TASK GOAL: Reproduce exactly the lines starting at the line that contains "Model this scene" and ending at the line that contains "S.cycles.use_denoising = False". Omit pictures.

— Start SUPPLIED RECORDS —

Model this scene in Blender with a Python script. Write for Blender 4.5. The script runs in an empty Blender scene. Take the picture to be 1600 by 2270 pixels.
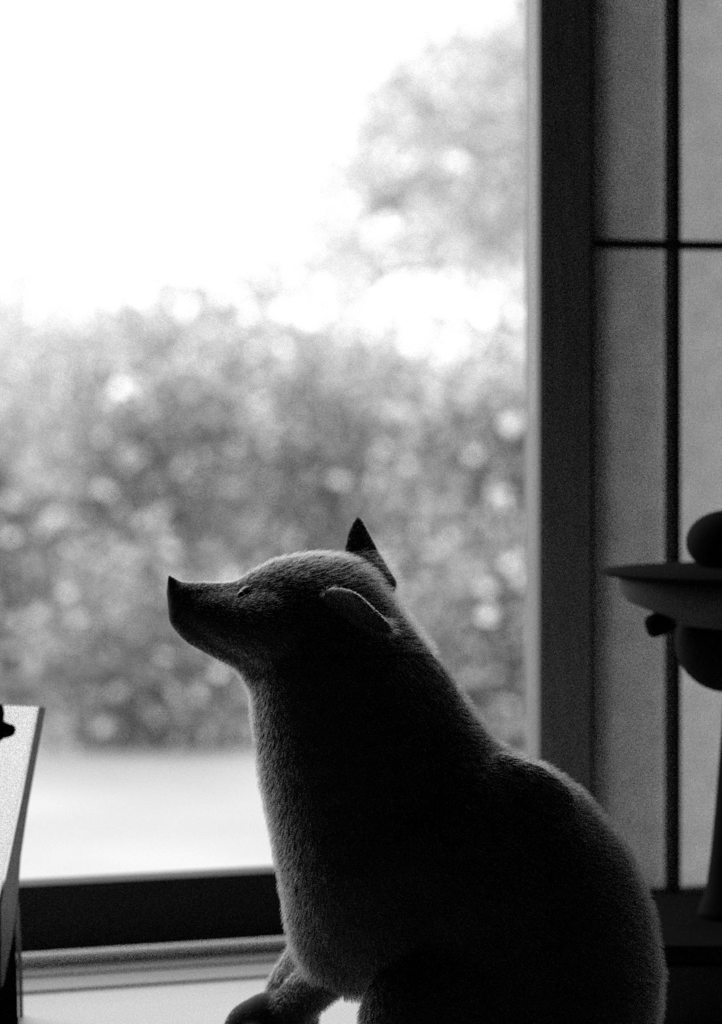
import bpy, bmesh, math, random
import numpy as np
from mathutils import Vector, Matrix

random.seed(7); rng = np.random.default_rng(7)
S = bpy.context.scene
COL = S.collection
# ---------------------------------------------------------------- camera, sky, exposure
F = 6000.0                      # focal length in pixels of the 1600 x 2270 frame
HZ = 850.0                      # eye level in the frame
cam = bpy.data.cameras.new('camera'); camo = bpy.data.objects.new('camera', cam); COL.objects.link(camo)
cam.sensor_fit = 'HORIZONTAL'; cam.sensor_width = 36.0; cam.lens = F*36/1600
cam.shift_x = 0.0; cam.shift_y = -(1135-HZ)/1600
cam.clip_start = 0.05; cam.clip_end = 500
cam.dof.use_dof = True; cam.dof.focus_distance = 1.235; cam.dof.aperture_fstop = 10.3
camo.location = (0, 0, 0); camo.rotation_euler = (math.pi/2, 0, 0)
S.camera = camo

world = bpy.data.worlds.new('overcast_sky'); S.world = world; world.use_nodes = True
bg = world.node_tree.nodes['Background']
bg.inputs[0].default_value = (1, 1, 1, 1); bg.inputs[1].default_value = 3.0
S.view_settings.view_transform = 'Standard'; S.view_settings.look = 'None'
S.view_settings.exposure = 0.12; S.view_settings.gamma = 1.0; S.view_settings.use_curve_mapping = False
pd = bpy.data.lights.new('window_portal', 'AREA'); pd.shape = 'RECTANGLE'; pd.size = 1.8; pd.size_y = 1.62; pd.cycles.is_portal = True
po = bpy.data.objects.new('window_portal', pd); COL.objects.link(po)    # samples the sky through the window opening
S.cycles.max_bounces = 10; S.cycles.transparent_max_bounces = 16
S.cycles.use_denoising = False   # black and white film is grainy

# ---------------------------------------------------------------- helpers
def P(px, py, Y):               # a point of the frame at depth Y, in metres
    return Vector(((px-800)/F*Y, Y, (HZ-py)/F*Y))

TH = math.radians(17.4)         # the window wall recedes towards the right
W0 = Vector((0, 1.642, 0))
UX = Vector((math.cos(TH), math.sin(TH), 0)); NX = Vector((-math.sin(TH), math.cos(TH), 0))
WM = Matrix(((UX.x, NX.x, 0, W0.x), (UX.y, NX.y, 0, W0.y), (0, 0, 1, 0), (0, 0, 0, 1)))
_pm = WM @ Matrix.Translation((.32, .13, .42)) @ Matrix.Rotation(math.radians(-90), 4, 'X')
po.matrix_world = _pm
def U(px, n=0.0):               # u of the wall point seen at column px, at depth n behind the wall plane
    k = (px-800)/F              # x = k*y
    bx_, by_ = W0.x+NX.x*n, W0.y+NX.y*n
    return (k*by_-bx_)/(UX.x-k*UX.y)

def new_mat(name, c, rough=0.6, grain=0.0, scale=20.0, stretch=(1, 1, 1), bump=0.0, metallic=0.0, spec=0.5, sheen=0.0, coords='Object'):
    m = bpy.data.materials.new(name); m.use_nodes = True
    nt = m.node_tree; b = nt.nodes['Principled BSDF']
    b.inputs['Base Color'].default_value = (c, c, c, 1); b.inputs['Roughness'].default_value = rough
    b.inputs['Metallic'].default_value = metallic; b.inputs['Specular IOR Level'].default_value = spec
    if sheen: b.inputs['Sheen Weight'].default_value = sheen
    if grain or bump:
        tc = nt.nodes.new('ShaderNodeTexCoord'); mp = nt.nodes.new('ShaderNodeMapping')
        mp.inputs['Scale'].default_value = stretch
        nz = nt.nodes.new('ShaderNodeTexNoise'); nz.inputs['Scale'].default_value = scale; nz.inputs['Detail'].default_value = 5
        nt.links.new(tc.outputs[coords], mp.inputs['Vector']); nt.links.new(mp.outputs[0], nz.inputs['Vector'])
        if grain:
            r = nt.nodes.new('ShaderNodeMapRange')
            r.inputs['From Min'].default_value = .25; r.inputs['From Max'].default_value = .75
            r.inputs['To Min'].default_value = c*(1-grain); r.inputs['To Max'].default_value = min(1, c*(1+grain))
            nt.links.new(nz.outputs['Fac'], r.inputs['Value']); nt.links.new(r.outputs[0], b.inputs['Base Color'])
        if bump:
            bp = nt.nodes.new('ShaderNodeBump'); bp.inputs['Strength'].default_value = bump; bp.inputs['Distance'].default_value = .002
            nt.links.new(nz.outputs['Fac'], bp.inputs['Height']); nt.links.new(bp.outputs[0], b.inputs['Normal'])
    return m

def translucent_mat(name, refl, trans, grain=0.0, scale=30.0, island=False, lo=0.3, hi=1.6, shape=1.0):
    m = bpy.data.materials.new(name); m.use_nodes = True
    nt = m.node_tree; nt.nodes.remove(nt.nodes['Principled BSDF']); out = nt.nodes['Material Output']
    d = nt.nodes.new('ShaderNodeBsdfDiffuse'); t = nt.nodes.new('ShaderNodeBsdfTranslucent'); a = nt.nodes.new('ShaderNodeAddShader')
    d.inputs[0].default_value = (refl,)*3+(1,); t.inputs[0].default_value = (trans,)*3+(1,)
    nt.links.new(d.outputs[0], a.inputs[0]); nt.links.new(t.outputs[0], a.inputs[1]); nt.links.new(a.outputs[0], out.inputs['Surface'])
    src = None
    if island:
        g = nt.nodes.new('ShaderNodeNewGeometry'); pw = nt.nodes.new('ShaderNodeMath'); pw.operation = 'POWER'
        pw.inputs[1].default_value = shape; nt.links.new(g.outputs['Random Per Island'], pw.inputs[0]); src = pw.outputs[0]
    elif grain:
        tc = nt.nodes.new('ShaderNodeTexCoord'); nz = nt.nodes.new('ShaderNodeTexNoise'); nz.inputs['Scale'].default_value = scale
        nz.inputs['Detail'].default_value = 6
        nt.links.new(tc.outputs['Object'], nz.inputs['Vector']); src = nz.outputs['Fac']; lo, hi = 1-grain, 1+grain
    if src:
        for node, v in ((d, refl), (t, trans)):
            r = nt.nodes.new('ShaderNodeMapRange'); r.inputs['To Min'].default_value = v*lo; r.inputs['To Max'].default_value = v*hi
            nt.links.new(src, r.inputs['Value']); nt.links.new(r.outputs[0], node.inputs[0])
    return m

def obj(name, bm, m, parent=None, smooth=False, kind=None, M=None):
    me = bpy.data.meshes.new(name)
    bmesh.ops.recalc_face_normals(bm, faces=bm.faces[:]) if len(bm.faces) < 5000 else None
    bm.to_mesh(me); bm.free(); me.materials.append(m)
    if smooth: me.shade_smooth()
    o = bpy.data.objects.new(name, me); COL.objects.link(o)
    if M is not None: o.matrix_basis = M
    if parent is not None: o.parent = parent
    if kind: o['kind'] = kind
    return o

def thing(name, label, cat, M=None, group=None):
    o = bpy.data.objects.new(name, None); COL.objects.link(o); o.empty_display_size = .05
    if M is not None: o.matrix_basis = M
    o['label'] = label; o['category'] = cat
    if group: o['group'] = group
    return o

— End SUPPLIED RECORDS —
— Start SUPPLIED RECORDS —

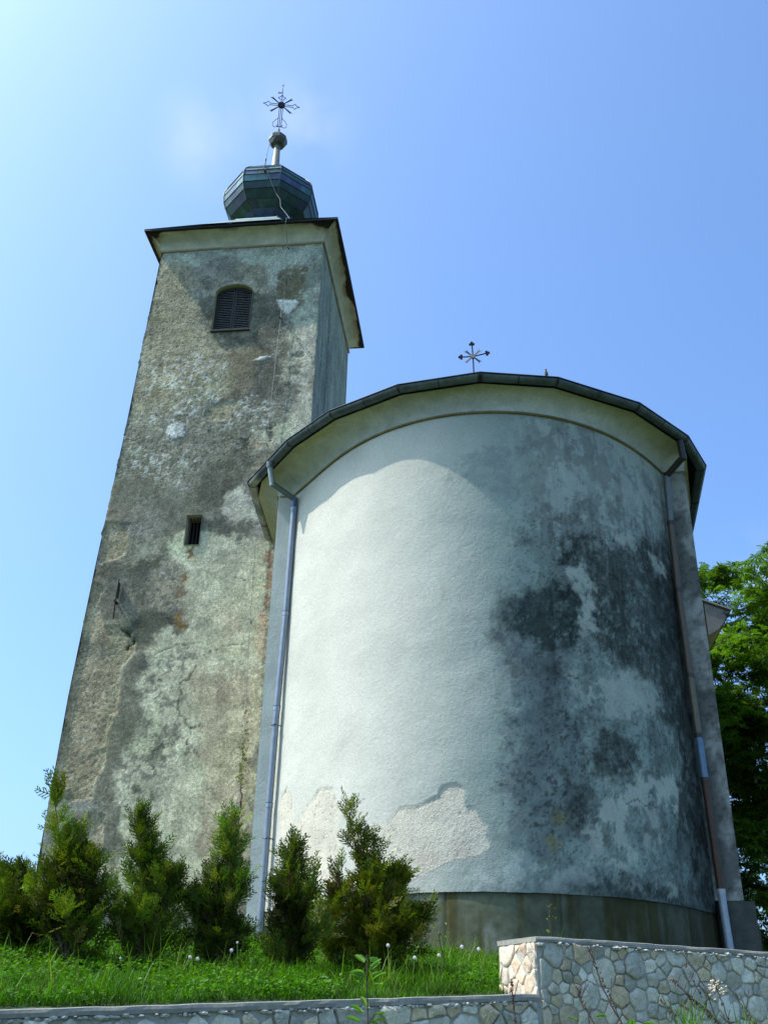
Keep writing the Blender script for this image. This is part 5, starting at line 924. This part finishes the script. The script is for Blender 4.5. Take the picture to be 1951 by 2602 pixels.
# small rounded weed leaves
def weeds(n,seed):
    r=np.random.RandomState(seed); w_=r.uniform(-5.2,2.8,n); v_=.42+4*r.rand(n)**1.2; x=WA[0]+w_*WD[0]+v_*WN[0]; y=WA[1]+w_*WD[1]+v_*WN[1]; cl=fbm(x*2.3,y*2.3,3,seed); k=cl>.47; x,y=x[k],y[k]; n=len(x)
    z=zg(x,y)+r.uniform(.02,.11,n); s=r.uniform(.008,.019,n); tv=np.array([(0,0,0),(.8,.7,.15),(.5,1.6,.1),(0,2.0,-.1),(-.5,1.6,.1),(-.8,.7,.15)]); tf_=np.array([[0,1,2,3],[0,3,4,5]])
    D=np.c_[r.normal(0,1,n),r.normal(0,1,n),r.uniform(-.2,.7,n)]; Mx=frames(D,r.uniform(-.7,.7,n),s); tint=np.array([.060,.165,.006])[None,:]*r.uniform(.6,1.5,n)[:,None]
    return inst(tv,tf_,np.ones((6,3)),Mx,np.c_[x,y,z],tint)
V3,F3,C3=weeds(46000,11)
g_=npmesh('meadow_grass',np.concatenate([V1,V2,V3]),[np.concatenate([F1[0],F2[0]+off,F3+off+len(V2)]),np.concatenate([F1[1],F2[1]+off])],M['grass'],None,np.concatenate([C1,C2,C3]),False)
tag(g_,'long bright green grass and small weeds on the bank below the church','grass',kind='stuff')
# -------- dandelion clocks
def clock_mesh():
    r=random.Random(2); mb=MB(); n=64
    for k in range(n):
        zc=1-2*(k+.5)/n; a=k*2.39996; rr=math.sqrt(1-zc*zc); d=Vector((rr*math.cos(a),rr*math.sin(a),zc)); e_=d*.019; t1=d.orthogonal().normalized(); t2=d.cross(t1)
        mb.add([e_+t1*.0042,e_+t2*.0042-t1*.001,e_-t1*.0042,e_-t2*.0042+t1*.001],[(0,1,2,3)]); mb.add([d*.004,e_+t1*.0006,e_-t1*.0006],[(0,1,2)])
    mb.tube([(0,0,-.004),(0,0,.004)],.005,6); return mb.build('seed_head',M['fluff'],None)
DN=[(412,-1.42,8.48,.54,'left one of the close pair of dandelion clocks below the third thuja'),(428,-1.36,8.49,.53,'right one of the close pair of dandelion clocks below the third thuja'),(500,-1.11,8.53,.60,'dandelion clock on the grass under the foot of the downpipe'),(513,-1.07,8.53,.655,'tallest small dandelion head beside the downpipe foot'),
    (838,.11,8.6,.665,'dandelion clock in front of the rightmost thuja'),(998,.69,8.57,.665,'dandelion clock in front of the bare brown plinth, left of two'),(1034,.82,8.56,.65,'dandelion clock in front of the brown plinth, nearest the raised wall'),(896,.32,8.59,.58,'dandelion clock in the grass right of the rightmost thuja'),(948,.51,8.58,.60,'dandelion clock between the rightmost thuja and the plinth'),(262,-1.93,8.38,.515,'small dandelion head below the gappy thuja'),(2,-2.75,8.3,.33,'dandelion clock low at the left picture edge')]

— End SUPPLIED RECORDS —
— Start SUPPLIED RECORDS —

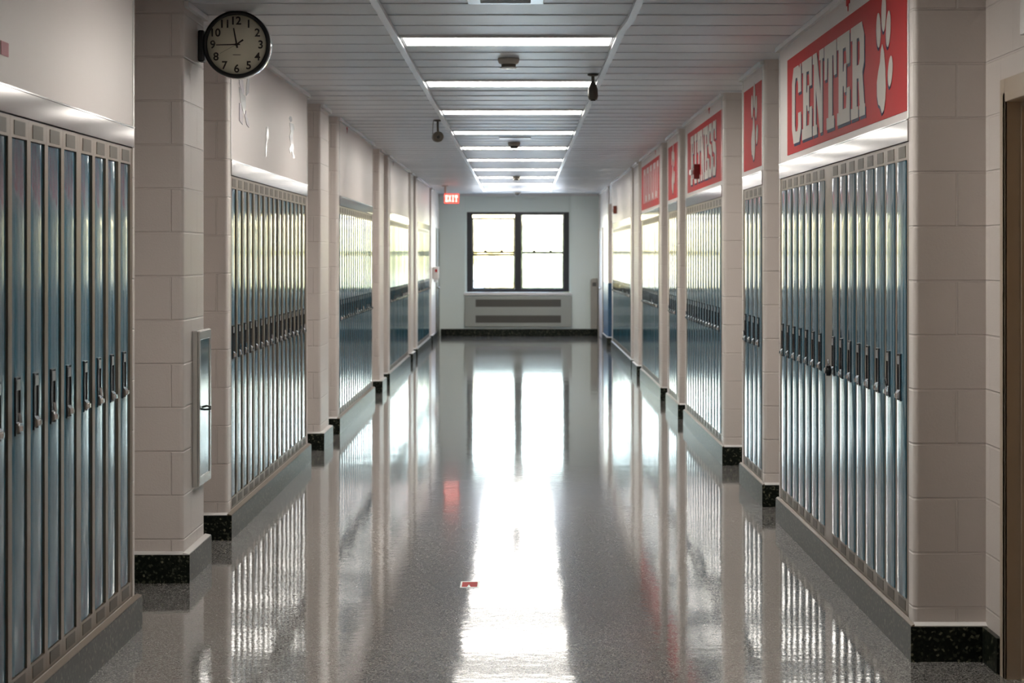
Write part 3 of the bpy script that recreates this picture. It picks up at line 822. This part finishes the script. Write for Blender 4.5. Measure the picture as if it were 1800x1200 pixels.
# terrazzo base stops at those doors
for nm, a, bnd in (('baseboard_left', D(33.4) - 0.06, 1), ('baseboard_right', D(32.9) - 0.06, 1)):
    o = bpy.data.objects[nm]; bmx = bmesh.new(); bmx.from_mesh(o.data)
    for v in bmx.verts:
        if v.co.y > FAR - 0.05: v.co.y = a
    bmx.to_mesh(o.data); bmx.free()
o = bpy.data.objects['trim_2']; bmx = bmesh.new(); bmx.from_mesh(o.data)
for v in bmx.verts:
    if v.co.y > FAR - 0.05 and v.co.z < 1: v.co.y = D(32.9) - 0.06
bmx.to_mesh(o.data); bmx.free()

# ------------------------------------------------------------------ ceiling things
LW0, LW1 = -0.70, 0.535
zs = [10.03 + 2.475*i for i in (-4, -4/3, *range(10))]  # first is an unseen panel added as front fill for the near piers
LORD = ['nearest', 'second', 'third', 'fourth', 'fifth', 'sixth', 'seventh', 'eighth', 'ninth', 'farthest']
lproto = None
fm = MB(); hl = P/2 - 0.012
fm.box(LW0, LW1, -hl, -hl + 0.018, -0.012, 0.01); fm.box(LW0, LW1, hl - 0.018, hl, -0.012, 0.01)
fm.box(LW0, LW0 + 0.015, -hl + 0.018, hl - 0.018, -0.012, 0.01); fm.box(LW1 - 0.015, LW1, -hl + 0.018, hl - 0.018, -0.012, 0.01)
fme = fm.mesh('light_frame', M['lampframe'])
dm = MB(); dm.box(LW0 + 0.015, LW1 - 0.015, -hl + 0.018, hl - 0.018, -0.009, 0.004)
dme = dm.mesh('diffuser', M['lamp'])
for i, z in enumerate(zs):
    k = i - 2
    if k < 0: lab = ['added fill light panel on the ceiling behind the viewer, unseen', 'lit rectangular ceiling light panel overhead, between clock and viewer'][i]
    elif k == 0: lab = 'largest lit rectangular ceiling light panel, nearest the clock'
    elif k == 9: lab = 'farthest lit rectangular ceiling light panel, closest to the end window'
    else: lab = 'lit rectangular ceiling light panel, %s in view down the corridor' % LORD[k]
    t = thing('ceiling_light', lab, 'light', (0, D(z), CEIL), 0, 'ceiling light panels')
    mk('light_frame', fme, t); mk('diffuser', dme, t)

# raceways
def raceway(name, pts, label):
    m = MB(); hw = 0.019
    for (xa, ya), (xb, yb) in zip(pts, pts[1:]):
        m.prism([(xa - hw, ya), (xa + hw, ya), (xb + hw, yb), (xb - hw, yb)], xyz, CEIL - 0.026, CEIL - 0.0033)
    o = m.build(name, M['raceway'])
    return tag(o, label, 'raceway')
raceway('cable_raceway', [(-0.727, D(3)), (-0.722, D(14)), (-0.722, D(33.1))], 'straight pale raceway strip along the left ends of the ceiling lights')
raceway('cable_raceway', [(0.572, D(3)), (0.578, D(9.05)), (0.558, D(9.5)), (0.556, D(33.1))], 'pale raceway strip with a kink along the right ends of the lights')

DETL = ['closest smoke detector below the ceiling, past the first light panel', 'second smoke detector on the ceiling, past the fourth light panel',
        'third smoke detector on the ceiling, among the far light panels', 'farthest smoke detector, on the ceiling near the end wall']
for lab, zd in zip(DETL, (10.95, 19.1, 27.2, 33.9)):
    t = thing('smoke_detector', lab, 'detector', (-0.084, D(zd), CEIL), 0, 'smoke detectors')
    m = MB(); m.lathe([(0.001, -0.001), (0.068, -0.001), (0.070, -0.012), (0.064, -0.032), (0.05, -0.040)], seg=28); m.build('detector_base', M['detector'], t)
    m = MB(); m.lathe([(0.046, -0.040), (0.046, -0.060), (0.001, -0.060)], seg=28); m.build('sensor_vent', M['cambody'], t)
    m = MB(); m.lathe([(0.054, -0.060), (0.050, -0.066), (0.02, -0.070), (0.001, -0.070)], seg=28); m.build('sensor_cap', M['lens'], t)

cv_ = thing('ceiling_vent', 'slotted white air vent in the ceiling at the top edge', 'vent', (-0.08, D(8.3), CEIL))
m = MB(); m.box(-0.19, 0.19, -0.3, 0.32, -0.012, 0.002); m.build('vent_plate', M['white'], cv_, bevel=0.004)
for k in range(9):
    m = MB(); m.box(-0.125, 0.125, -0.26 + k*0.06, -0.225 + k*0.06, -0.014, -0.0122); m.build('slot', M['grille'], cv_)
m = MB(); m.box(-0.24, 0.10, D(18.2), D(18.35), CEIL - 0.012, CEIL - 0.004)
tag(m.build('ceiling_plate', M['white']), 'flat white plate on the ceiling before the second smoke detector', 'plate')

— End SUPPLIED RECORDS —

WRITTEN ANSWER:
Model this scene in Blender with a Python script. Write for Blender 4.5. The script runs in an empty Blender scene. Take the picture to be 1600 by 2270 pixels.
import bpy, bmesh, math, random
import numpy as np
from mathutils import Vector, Matrix

random.seed(7); rng = np.random.default_rng(7)
S = bpy.context.scene
COL = S.collection
# ---------------------------------------------------------------- camera, sky, exposure
F = 6000.0                      # focal length in pixels of the 1600 x 2270 frame
HZ = 850.0                      # eye level in the frame
cam = bpy.data.cameras.new('camera'); camo = bpy.data.objects.new('camera', cam); COL.objects.link(camo)
cam.sensor_fit = 'HORIZONTAL'; cam.sensor_width = 36.0; cam.lens = F*36/1600
cam.shift_x = 0.0; cam.shift_y = -(1135-HZ)/1600
cam.clip_start = 0.05; cam.clip_end = 500
cam.dof.use_dof = True; cam.dof.focus_distance = 1.235; cam.dof.aperture_fstop = 10.3
camo.location = (0, 0, 0); camo.rotation_euler = (math.pi/2, 0, 0)
S.camera = camo

world = bpy.data.worlds.new('overcast_sky'); S.world = world; world.use_nodes = True
bg = world.node_tree.nodes['Background']
bg.inputs[0].default_value = (1, 1, 1, 1); bg.inputs[1].default_value = 3.0
S.view_settings.view_transform = 'Standard'; S.view_settings.look = 'None'
S.view_settings.exposure = 0.12; S.view_settings.gamma = 1.0; S.view_settings.use_curve_mapping = False
pd = bpy.data.lights.new('window_portal', 'AREA'); pd.shape = 'RECTANGLE'; pd.size = 1.8; pd.size_y = 1.62; pd.cycles.is_portal = True
po = bpy.data.objects.new('window_portal', pd); COL.objects.link(po)    # samples the sky through the window opening
S.cycles.max_bounces = 10; S.cycles.transparent_max_bounces = 16
S.cycles.use_denoising = False   # black and white film is grainy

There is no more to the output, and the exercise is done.